Are Expensive Balanced Interconnects Necessary?


Clearly, single ended interconnects yield sound benefits as you move up a manufacturers product line, but do balanced cables yield the same improvement?

vonhelmholtz

Showing 5 responses by holmz

The most common theory – which works well for me, because it coincides well with what I usually hear – is that single-ended connection (and gear) produces a natural spectrum of musical harmonics, same as in real life, while balanced gear (and connection) greatly reduces even (pleasant for our hearing harmonics), but leaves the odd (subjectively unpleasant, un-musical) harmonics virtually unmodified, unchanged, and thus DISTORTS the natural spectrum of harmonics, i.e. the ratio between odd and even harmonics, compare to life music.

@styleman ^that^ theory is total new to me.
The only thing I have ever heard referenced to balanced configuration, is the CMRR advantage of noise being rejected.

Never anything about harmonics. How would the cable even know what to add?
It is solely about minimising noise.

That's not at all how a differentially balanced circuit works. A differentially balanced circuit uses both an inverting and non-inverting signal at its input, then amplifies the voltage difference between the two signals to produce the output.

Depending on the design of the balanced circuit, there can be substantial benefits to using it in balanced mode, rather than SE. For example, with ARC balanced preamps, you'll get 6 dB more level using it in balanced mode. That means 6 dB improved s/n.

Maybe when noise is zero… @cleeds ?

But the idea of CMRR is usually more than 6dB.
Let’s look at each side:

  • (+) S + N
  • (-) -S + N

(+) - (-) = S + N - (-S +N) == 2S 

So, I gather that the answer to the original question is definitely maybe, or certainly could be.

@vonhelmholtz I think that it would be difficult to tell the difference between a $5 and $5000 XLR cable with any certainty in an ABX test.
But if it has been done, then we should be able to find it.

There are countless personal testimonials and poetic prose in magazines, that proclaim the money is well spent… just nothing that most would consider evidence being extant.

 

Clearly, single ended interconnects yield sound benefits as you move up a manufacturers product line, but do balanced cables yield the same improvement?
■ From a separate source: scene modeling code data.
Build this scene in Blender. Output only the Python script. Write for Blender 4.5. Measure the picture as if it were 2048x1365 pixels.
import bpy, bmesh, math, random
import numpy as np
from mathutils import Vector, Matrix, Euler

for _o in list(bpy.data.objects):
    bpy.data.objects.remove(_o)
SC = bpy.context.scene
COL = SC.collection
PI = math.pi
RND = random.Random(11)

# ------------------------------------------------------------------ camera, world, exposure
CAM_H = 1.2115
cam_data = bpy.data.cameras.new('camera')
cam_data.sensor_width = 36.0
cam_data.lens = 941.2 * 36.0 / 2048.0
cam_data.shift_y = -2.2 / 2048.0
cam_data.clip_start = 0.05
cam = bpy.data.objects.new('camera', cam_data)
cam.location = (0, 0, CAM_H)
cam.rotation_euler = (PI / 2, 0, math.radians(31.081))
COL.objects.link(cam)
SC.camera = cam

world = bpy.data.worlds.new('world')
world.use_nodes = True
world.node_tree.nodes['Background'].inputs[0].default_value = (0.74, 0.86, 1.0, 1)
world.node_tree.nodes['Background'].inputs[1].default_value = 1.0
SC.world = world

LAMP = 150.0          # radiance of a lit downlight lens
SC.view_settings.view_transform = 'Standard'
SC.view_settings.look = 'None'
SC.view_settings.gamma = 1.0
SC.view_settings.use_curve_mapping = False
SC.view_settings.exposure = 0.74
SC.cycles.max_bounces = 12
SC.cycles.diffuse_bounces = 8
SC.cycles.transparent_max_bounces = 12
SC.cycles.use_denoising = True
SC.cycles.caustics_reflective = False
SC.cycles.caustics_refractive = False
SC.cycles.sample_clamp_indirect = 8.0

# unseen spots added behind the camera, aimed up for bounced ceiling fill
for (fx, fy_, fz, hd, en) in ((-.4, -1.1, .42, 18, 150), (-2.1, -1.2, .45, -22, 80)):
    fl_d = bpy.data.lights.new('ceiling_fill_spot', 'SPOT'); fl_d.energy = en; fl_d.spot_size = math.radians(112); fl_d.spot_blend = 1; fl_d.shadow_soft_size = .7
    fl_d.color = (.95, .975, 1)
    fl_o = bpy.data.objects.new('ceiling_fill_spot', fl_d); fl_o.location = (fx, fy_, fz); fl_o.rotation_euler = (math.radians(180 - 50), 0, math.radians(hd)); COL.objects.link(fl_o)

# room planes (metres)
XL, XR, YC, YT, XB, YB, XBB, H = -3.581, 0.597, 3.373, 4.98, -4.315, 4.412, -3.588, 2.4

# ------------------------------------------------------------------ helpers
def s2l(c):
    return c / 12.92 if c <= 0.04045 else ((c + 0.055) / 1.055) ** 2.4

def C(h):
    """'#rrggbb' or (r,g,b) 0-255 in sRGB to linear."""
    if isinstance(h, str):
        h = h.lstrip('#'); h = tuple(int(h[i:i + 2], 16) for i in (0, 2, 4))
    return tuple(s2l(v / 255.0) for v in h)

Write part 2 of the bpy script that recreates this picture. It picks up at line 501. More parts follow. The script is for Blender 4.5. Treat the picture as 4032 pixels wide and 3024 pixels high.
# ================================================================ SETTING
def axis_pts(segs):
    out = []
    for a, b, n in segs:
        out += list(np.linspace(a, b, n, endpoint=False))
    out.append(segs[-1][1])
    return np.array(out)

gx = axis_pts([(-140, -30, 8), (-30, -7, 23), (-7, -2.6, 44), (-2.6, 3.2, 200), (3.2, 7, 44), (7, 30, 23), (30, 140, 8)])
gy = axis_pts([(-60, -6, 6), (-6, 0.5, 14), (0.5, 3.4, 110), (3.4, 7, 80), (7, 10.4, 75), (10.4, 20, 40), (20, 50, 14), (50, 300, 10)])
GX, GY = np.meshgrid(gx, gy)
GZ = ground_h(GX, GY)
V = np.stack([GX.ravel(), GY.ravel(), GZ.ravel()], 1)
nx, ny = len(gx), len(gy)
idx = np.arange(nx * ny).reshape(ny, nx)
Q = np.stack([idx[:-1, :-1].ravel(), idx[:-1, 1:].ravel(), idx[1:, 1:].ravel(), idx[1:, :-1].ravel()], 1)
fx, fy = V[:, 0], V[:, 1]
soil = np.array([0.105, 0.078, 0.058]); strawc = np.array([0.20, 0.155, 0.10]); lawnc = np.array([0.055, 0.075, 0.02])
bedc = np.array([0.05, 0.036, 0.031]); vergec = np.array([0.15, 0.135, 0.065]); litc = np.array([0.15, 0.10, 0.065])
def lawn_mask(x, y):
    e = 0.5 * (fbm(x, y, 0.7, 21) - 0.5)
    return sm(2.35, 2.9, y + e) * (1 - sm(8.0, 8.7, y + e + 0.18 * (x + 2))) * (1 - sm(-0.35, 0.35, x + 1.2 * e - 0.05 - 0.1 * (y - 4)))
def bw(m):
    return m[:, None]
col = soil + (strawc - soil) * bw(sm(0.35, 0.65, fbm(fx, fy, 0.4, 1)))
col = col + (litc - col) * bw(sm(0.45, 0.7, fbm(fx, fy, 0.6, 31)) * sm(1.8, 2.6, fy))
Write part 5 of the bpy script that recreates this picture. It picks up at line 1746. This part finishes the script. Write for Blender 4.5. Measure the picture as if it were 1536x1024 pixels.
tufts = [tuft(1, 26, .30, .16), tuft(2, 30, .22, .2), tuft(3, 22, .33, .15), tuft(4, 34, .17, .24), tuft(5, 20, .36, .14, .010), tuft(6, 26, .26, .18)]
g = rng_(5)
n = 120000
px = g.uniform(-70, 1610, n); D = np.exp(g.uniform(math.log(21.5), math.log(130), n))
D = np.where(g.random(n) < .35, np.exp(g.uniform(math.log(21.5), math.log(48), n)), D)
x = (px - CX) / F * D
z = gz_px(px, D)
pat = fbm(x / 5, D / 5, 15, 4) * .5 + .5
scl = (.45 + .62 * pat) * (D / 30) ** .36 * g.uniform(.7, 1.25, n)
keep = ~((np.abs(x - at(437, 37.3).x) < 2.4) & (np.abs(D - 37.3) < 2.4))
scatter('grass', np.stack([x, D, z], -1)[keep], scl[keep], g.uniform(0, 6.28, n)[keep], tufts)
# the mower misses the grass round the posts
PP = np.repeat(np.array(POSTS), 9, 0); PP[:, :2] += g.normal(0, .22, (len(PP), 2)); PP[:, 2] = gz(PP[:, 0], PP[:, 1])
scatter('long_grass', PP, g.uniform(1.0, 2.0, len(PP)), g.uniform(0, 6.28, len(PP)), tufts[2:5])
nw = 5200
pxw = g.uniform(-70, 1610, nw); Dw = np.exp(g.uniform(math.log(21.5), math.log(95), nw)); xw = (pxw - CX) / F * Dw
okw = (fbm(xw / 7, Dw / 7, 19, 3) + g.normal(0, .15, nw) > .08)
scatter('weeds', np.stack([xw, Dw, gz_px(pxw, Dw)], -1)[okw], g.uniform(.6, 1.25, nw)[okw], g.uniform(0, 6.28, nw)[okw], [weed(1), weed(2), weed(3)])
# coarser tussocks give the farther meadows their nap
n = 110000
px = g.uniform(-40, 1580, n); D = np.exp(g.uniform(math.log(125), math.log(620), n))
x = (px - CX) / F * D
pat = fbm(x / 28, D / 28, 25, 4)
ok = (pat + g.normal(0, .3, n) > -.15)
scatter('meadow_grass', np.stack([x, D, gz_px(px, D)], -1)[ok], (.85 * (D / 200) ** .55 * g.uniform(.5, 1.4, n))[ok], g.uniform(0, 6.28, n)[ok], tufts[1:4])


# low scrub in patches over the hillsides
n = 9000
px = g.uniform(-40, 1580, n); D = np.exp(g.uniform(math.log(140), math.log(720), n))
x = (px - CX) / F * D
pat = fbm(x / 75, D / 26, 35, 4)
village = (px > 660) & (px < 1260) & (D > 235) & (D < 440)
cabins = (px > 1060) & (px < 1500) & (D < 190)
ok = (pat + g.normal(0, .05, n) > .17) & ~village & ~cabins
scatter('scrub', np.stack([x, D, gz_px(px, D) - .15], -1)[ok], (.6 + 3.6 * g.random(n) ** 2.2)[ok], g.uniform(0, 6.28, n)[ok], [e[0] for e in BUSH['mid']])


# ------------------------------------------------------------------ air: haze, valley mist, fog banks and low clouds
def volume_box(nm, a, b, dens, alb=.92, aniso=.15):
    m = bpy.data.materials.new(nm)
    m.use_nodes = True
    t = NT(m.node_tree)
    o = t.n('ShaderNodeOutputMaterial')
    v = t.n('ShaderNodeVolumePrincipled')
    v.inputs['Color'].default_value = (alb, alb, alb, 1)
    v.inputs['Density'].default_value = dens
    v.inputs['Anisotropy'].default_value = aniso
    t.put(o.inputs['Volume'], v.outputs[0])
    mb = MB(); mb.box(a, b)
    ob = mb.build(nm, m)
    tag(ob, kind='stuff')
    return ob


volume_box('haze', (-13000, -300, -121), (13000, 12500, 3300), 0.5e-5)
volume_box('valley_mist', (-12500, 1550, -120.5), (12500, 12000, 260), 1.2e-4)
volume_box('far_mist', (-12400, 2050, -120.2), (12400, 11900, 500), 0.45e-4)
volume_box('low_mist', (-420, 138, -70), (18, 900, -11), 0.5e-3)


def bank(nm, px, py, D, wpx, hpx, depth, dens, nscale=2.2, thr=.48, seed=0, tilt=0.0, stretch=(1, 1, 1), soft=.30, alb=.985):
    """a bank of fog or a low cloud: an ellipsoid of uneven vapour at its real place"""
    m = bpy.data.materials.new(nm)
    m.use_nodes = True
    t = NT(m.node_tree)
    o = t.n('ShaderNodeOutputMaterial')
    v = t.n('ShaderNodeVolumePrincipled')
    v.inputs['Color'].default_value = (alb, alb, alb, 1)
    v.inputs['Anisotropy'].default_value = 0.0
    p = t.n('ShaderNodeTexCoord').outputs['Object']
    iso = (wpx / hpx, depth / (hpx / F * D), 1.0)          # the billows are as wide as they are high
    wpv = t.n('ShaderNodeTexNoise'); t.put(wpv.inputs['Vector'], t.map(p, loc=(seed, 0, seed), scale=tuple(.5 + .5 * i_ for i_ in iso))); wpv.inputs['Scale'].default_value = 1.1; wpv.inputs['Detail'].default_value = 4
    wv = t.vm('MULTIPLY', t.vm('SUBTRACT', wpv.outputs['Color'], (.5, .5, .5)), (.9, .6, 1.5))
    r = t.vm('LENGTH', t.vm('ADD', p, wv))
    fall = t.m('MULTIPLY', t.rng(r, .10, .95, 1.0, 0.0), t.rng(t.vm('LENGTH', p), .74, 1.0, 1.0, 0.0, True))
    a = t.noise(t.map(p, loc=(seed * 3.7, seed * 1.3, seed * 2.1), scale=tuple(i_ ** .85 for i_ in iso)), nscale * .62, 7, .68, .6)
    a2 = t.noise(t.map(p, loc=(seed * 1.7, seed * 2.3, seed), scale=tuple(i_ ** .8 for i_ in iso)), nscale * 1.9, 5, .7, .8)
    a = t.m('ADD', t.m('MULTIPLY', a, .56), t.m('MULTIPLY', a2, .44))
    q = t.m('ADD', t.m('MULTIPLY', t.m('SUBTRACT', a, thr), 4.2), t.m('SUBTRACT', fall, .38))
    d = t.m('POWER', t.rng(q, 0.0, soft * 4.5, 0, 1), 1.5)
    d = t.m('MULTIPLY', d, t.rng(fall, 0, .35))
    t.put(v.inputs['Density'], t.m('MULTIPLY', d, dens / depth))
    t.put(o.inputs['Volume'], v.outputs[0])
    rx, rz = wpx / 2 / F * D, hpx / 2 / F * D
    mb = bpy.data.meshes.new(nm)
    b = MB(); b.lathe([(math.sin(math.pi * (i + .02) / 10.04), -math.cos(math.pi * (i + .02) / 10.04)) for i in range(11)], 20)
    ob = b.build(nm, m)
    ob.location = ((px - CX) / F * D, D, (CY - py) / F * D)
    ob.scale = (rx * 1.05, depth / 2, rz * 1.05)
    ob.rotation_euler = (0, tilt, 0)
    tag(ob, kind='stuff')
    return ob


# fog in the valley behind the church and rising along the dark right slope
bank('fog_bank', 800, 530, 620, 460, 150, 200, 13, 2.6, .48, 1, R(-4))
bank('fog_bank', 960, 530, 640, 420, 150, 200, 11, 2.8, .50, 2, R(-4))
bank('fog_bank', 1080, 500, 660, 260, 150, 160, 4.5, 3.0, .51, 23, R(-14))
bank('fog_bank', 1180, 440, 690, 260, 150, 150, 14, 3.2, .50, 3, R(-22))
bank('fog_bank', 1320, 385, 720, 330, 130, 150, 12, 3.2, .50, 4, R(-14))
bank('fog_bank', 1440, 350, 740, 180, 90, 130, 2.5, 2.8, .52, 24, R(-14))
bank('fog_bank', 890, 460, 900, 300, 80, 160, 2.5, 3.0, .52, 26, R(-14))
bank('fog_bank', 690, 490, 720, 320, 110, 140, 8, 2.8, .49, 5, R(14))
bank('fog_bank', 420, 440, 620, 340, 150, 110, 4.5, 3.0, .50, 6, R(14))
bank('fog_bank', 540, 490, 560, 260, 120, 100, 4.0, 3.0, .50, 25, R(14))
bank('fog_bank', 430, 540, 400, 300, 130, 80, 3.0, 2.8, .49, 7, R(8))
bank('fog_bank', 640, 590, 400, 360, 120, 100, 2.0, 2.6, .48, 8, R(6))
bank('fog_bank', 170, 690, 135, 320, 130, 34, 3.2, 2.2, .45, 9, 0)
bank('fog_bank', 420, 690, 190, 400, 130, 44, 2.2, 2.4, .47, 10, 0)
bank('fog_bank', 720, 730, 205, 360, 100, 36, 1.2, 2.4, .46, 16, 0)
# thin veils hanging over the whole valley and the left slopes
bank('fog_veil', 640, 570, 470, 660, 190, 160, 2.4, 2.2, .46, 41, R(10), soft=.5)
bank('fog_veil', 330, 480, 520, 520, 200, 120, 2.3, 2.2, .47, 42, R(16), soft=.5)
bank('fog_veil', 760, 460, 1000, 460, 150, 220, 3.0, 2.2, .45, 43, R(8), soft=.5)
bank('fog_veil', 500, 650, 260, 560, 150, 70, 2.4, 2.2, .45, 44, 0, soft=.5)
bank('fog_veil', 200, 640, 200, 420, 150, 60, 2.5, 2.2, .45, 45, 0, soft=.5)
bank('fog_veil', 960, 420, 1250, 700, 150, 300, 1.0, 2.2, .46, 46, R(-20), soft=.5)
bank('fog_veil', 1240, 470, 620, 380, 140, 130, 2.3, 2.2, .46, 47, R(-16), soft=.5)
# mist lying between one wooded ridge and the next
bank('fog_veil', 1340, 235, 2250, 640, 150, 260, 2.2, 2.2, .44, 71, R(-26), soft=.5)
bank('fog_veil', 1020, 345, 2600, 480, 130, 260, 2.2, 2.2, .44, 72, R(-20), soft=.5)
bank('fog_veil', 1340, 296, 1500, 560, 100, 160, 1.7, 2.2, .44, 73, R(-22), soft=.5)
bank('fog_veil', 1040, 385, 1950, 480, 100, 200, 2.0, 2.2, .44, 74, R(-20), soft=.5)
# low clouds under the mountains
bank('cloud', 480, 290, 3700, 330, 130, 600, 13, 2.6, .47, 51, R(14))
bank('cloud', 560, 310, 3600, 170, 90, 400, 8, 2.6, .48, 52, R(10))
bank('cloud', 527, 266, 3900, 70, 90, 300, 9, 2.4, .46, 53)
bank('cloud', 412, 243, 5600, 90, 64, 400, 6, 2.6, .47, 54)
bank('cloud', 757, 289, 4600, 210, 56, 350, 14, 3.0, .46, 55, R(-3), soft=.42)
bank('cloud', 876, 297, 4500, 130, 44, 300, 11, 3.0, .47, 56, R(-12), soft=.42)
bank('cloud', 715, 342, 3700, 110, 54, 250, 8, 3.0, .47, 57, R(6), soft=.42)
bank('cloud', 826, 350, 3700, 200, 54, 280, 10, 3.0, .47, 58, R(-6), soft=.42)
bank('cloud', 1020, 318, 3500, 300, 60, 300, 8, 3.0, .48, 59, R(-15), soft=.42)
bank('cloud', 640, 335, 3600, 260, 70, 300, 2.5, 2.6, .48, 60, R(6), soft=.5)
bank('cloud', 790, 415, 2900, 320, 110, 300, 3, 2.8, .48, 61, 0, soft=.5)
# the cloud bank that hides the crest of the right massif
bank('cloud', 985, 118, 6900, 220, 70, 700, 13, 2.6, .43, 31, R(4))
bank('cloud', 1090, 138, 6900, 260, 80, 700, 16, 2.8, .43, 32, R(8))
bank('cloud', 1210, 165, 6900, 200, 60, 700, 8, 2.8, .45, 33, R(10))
And not all the way up… sometimes different systems like different RCA cables.

 

The fact that recording studios are using regular cables, sort of suggests that:

  1. It doesn’t matter 
  2. or what ever was lost happened already

The best way to solve this, IMO, is to do what I did, which is buy the same exact cables, one set with balanced XLR and the other set with RCA (WBT RCA in my case) and test them back and forth in your system in your room with your ears

Nice answer @l1975r however the question that the OP asked was about expensive versus cheaper XLRs.

It is dumb enough to suggest that the OP buy expensive XLRs, when they will not likely hear any difference, but adding in an expensive set of RCAs which the OP does not need, is certainly going a bit far (IMO).